DATA LINES
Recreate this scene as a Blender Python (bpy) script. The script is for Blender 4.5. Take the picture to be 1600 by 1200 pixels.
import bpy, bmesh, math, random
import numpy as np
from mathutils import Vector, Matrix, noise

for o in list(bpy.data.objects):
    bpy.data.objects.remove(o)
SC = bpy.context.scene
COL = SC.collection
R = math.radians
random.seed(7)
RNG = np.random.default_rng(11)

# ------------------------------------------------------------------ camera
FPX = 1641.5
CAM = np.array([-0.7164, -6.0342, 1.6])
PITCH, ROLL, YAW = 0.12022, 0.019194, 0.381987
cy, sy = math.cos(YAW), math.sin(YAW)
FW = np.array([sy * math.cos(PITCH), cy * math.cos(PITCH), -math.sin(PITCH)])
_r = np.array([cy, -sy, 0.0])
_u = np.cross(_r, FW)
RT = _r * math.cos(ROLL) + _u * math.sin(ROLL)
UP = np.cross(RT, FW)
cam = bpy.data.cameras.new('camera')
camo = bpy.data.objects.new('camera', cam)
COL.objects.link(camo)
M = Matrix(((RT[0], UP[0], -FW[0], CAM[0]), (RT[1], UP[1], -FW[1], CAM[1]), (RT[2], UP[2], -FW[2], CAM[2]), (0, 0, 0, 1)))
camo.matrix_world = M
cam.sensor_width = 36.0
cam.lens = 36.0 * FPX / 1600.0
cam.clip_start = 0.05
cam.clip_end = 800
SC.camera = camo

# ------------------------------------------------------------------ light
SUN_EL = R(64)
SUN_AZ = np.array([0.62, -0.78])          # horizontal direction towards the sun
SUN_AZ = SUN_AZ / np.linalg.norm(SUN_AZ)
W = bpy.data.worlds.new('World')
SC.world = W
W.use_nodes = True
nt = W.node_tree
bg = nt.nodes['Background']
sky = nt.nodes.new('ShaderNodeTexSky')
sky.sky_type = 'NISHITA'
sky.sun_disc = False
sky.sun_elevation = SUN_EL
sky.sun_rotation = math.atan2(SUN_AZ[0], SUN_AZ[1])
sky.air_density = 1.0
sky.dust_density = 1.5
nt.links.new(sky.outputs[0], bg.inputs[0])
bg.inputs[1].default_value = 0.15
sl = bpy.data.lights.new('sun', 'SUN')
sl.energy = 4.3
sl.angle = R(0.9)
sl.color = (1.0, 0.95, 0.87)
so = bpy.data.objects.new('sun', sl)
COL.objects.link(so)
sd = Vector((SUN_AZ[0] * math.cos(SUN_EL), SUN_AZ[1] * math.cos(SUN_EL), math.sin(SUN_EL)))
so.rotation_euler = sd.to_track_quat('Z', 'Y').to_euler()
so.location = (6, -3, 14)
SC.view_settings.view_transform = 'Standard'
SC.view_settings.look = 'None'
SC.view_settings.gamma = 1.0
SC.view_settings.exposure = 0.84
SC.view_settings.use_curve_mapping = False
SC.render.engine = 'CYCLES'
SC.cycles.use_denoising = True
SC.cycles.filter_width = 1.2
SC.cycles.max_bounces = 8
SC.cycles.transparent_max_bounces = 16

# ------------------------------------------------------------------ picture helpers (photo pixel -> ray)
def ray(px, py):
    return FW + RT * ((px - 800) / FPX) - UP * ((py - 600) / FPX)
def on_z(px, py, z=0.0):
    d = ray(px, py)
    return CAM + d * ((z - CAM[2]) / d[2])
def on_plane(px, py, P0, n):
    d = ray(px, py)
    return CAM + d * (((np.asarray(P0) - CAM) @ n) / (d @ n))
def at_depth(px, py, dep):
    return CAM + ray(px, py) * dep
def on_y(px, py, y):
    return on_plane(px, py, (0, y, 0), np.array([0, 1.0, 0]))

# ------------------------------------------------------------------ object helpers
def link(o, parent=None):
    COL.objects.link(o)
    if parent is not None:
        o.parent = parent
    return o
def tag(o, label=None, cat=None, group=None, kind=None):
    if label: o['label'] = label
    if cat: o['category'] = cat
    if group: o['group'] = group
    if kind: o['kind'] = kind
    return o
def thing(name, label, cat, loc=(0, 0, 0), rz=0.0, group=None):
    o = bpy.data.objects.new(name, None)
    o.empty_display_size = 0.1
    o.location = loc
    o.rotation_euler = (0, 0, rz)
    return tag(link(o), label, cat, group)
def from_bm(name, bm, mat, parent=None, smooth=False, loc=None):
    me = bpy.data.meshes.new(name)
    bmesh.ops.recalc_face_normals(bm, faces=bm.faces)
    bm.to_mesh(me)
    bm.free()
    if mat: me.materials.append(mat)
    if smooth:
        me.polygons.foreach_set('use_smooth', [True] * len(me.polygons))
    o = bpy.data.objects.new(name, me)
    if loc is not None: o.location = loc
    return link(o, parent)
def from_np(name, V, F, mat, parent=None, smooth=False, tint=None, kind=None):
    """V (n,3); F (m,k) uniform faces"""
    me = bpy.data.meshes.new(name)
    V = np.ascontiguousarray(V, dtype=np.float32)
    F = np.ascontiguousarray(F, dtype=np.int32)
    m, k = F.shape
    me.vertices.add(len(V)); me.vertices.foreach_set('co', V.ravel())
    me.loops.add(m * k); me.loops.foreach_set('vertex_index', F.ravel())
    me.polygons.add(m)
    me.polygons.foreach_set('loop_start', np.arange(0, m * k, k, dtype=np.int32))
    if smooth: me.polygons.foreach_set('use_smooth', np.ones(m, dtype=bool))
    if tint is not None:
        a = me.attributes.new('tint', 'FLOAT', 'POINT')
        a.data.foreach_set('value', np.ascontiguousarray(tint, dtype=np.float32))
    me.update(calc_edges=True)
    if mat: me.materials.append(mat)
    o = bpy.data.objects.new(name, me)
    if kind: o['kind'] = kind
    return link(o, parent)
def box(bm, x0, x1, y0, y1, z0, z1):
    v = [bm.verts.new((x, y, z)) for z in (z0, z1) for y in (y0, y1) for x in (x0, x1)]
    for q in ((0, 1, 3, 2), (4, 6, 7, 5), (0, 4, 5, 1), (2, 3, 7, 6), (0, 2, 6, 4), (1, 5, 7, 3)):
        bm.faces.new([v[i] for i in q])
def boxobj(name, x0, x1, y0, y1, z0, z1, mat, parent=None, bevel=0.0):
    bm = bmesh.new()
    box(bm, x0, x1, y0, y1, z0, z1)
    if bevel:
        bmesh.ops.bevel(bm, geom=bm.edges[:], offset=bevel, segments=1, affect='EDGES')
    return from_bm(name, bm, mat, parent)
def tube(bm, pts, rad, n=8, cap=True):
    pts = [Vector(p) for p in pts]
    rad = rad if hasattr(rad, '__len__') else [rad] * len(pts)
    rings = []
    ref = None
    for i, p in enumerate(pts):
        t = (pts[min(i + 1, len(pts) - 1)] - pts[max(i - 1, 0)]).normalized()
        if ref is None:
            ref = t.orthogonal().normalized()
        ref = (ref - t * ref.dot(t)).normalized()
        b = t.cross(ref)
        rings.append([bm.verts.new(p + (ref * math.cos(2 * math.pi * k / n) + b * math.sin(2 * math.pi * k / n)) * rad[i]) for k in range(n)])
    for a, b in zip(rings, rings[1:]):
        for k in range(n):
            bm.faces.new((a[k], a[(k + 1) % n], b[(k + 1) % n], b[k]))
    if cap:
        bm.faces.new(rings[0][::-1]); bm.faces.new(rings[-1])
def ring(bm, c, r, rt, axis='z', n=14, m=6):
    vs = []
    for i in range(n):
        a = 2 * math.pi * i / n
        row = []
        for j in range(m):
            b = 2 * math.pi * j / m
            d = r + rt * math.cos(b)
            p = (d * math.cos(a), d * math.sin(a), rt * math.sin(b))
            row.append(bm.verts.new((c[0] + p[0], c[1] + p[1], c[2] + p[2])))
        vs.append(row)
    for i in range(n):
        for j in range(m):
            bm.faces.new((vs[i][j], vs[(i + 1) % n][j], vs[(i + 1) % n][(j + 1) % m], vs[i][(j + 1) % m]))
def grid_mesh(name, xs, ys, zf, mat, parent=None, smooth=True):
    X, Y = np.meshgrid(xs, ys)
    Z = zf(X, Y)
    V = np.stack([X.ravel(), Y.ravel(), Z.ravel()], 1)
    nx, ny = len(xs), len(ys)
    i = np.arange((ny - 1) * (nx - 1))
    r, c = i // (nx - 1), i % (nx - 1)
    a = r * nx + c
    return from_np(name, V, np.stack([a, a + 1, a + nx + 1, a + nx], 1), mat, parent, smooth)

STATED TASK
Set down the lines above as they stand, starting with the first line and ending with the line that contains "RNG = np.random.default_rng(11)".

SOLUTION TO THE PROBLEM
Recreate this scene as a Blender Python (bpy) script. The script is for Blender 4.5. Take the picture to be 1600 by 1200 pixels.
import bpy, bmesh, math, random
import numpy as np
from mathutils import Vector, Matrix, noise

for o in list(bpy.data.objects):
    bpy.data.objects.remove(o)
SC = bpy.context.scene
COL = SC.collection
R = math.radians
random.seed(7)
RNG = np.random.default_rng(11)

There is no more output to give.